The Ministry of Labour, Training and Skills Development invested $24 million in pre-apprenticeship training across Ontario in 2021. St. Clair College staff say the proposed programs in 2022 include:
- Brick and Stone
- Truck and Coach
- General Machinist
Fotopoulos tells CTV News each program has approximately 20 spaces available for students.
“The Ministry would like to attract underrepresented groups mostly so people who are unemployed, women, Indigenous peoples, persons with disabilities, youth, however we definitely want to attract anybody into the program. It is a great opportunity for everyone,” she says.
Pre-apprenticeship programs include 17 weeks of in-school Level 1 provincially-approved Apprenticeship Training (1st level of trade school in an expanded format), safety training and other pre-trades training.
A 12 week (420-hour) paid industry work placement follows.
It is open to Canadian Citizens and Permanent Residents and an application package must be submitted for consideration, followed by an interview process.
“I took it and I ran with it and it’s been great since!”
Natasha Topliffe, 24, recommends the program saying she discovered it online after wanting a career change last year.
“It’s an easy fix if you’re not satisfied in your career and you’re looking for a change or you want to start a career in the trades this program is great for it,” she says.
Topliffe explains the cost savings compelled her to try.
“That was my biggest thing was if I’m going to make a career change.
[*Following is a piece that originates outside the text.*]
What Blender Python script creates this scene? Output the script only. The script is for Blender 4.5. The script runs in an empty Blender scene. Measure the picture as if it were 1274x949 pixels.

I was looking at the costs and if I went to school a realized I wasn’t happy, or struggling to understand the new material, then was it worth it?” Topliffe adds. “With this free program you have nothing to lose.”
“We need to do something and we need to do something fast,” says Jonathan Azzopardi, chairman of the Canadian Association of Mold Makers. “Because apprentices aren’t necessarily making a lot of money for companies when they first start.”
Azzopardi says it’s anticipated 30 per cent of the workforce is expected to retire within five to eight years which could represent thousands of jobs locally.
“The pre-apprenticeship program actually accelerates their ability to be functioning employees,” he says.
According to the president of Windsor-based Laval International, “The faster that we can get them (apprentices) to be regular employees and get them into the stream that we really need to be in, they’ll start to make money, which means we in turn will put more training, more investment and in turn more money in the apprentices’ hands, therefor it’s a win-win situation.”